#### Supplied data:
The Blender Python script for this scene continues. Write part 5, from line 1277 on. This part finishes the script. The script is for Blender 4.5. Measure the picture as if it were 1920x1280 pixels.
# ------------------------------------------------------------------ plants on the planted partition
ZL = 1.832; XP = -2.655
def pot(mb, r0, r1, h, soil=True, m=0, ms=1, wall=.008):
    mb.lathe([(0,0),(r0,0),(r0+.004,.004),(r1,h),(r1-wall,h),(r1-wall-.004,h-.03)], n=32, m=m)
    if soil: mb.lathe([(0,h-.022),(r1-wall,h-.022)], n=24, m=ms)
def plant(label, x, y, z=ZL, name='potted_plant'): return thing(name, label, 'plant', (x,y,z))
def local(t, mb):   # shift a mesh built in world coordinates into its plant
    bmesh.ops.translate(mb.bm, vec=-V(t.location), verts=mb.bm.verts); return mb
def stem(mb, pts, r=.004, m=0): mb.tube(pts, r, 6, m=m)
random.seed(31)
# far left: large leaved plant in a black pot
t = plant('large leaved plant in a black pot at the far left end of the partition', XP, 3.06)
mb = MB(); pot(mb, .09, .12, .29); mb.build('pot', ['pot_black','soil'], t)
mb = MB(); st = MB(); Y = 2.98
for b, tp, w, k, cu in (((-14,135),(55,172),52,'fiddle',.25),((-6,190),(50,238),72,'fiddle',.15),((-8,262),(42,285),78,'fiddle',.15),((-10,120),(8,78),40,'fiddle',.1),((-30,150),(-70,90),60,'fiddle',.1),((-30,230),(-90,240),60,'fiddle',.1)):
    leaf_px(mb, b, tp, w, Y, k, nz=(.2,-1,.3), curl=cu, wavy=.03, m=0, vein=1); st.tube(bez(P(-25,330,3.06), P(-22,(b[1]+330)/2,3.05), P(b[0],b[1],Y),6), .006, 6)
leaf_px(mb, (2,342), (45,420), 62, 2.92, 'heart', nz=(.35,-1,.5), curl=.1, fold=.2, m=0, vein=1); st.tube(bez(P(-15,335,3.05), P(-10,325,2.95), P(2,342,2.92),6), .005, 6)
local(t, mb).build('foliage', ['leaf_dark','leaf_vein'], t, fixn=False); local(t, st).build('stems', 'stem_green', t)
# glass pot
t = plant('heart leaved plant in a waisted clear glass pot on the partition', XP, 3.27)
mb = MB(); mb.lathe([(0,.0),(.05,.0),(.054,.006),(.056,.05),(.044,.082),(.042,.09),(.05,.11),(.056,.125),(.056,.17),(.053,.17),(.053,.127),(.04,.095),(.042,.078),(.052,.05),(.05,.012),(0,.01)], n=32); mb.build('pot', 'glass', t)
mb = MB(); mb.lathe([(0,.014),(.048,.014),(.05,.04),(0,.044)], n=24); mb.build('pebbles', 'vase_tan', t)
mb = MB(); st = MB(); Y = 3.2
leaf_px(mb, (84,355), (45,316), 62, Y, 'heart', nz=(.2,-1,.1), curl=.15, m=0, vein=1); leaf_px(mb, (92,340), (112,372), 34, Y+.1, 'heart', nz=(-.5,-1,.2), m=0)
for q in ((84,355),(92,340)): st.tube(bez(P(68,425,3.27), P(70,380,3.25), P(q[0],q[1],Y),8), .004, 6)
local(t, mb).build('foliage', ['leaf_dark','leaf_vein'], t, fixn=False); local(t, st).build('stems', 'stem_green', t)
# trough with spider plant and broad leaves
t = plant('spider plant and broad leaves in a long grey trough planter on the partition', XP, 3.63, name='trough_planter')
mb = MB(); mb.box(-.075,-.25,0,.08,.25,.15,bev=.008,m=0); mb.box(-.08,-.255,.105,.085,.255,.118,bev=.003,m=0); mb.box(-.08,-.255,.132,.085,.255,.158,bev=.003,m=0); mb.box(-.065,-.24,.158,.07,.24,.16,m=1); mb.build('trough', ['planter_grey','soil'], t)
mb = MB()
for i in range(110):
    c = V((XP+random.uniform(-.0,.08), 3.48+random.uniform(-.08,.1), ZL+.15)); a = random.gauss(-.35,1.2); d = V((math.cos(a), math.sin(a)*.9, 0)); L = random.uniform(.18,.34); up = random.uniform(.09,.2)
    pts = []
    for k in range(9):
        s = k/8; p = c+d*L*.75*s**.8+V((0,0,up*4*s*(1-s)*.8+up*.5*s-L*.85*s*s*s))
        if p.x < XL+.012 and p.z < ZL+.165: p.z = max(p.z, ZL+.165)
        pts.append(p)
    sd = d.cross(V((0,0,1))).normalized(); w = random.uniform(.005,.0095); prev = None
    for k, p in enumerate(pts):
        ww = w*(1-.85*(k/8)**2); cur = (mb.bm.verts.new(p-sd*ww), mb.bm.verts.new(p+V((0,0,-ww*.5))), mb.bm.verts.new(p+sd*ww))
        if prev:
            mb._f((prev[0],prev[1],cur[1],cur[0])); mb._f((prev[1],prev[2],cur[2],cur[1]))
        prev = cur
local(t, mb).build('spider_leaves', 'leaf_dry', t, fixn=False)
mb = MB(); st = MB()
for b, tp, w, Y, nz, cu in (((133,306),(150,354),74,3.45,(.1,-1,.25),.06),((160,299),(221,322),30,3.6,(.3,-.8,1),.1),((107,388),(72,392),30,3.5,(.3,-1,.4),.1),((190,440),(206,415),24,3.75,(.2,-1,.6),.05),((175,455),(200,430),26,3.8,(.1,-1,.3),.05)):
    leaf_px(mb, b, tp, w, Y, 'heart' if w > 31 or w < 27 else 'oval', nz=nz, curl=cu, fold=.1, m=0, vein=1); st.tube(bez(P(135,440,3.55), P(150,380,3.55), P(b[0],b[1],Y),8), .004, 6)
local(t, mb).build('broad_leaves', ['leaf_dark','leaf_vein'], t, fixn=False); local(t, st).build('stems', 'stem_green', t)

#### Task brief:
Your task is to quote all of the data word for word.

#### Exercise answer:
The Blender Python script for this scene continues. Write part 5, from line 1277 on. This part finishes the script. The script is for Blender 4.5. Measure the picture as if it were 1920x1280 pixels.
# ------------------------------------------------------------------ plants on the planted partition
ZL = 1.832; XP = -2.655
def pot(mb, r0, r1, h, soil=True, m=0, ms=1, wall=.008):
    mb.lathe([(0,0),(r0,0),(r0+.004,.004),(r1,h),(r1-wall,h),(r1-wall-.004,h-.03)], n=32, m=m)
    if soil: mb.lathe([(0,h-.022),(r1-wall,h-.022)], n=24, m=ms)
def plant(label, x, y, z=ZL, name='potted_plant'): return thing(name, label, 'plant', (x,y,z))
def local(t, mb):   # shift a mesh built in world coordinates into its plant
    bmesh.ops.translate(mb.bm, vec=-V(t.location), verts=mb.bm.verts); return mb
def stem(mb, pts, r=.004, m=0): mb.tube(pts, r, 6, m=m)
random.seed(31)
# far left: large leaved plant in a black pot
t = plant('large leaved plant in a black pot at the far left end of the partition', XP, 3.06)
mb = MB(); pot(mb, .09, .12, .29); mb.build('pot', ['pot_black','soil'], t)
mb = MB(); st = MB(); Y = 2.98
for b, tp, w, k, cu in (((-14,135),(55,172),52,'fiddle',.25),((-6,190),(50,238),72,'fiddle',.15),((-8,262),(42,285),78,'fiddle',.15),((-10,120),(8,78),40,'fiddle',.1),((-30,150),(-70,90),60,'fiddle',.1),((-30,230),(-90,240),60,'fiddle',.1)):
    leaf_px(mb, b, tp, w, Y, k, nz=(.2,-1,.3), curl=cu, wavy=.03, m=0, vein=1); st.tube(bez(P(-25,330,3.06), P(-22,(b[1]+330)/2,3.05), P(b[0],b[1],Y),6), .006, 6)
leaf_px(mb, (2,342), (45,420), 62, 2.92, 'heart', nz=(.35,-1,.5), curl=.1, fold=.2, m=0, vein=1); st.tube(bez(P(-15,335,3.05), P(-10,325,2.95), P(2,342,2.92),6), .005, 6)
local(t, mb).build('foliage', ['leaf_dark','leaf_vein'], t, fixn=False); local(t, st).build('stems', 'stem_green', t)
# glass pot
t = plant('heart leaved plant in a waisted clear glass pot on the partition', XP, 3.27)
mb = MB(); mb.lathe([(0,.0),(.05,.0),(.054,.006),(.056,.05),(.044,.082),(.042,.09),(.05,.11),(.056,.125),(.056,.17),(.053,.17),(.053,.127),(.04,.095),(.042,.078),(.052,.05),(.05,.012),(0,.01)], n=32); mb.build('pot', 'glass', t)
mb = MB(); mb.lathe([(0,.014),(.048,.014),(.05,.04),(0,.044)], n=24); mb.build('pebbles', 'vase_tan', t)
mb = MB(); st = MB(); Y = 3.2
leaf_px(mb, (84,355), (45,316), 62, Y, 'heart', nz=(.2,-1,.1), curl=.15, m=0, vein=1); leaf_px(mb, (92,340), (112,372), 34, Y+.1, 'heart', nz=(-.5,-1,.2), m=0)
for q in ((84,355),(92,340)): st.tube(bez(P(68,425,3.27), P(70,380,3.25), P(q[0],q[1],Y),8), .004, 6)
local(t, mb).build('foliage', ['leaf_dark','leaf_vein'], t, fixn=False); local(t, st).build('stems', 'stem_green', t)
# trough with spider plant and broad leaves
t = plant('spider plant and broad leaves in a long grey trough planter on the partition', XP, 3.63, name='trough_planter')
mb = MB(); mb.box(-.075,-.25,0,.08,.25,.15,bev=.008,m=0); mb.box(-.08,-.255,.105,.085,.255,.118,bev=.003,m=0); mb.box(-.08,-.255,.132,.085,.255,.158,bev=.003,m=0); mb.box(-.065,-.24,.158,.07,.24,.16,m=1); mb.build('trough', ['planter_grey','soil'], t)
mb = MB()
for i in range(110):
    c = V((XP+random.uniform(-.0,.08), 3.48+random.uniform(-.08,.1), ZL+.15)); a = random.gauss(-.35,1.2); d = V((math.cos(a), math.sin(a)*.9, 0)); L = random.uniform(.18,.34); up = random.uniform(.09,.2)
    pts = []
    for k in range(9):
        s = k/8; p = c+d*L*.75*s**.8+V((0,0,up*4*s*(1-s)*.8+up*.5*s-L*.85*s*s*s))
        if p.x < XL+.012 and p.z < ZL+.165: p.z = max(p.z, ZL+.165)
        pts.append(p)
    sd = d.cross(V((0,0,1))).normalized(); w = random.uniform(.005,.0095); prev = None
    for k, p in enumerate(pts):
        ww = w*(1-.85*(k/8)**2); cur = (mb.bm.verts.new(p-sd*ww), mb.bm.verts.new(p+V((0,0,-ww*.5))), mb.bm.verts.new(p+sd*ww))
        if prev:
            mb._f((prev[0],prev[1],cur[1],cur[0])); mb._f((prev[1],prev[2],cur[2],cur[1]))
        prev = cur
local(t, mb).build('spider_leaves', 'leaf_dry', t, fixn=False)
mb = MB(); st = MB()
for b, tp, w, Y, nz, cu in (((133,306),(150,354),74,3.45,(.1,-1,.25),.06),((160,299),(221,322),30,3.6,(.3,-.8,1),.1),((107,388),(72,392),30,3.5,(.3,-1,.4),.1),((190,440),(206,415),24,3.75,(.2,-1,.6),.05),((175,455),(200,430),26,3.8,(.1,-1,.3),.05)):
    leaf_px(mb, b, tp, w, Y, 'heart' if w > 31 or w < 27 else 'oval', nz=nz, curl=cu, fold=.1, m=0, vein=1); st.tube(bez(P(135,440,3.55), P(150,380,3.55), P(b[0],b[1],Y),8), .004, 6)
local(t, mb).build('broad_leaves', ['leaf_dark','leaf_vein'], t, fixn=False); local(t, st).build('stems', 'stem_green', t)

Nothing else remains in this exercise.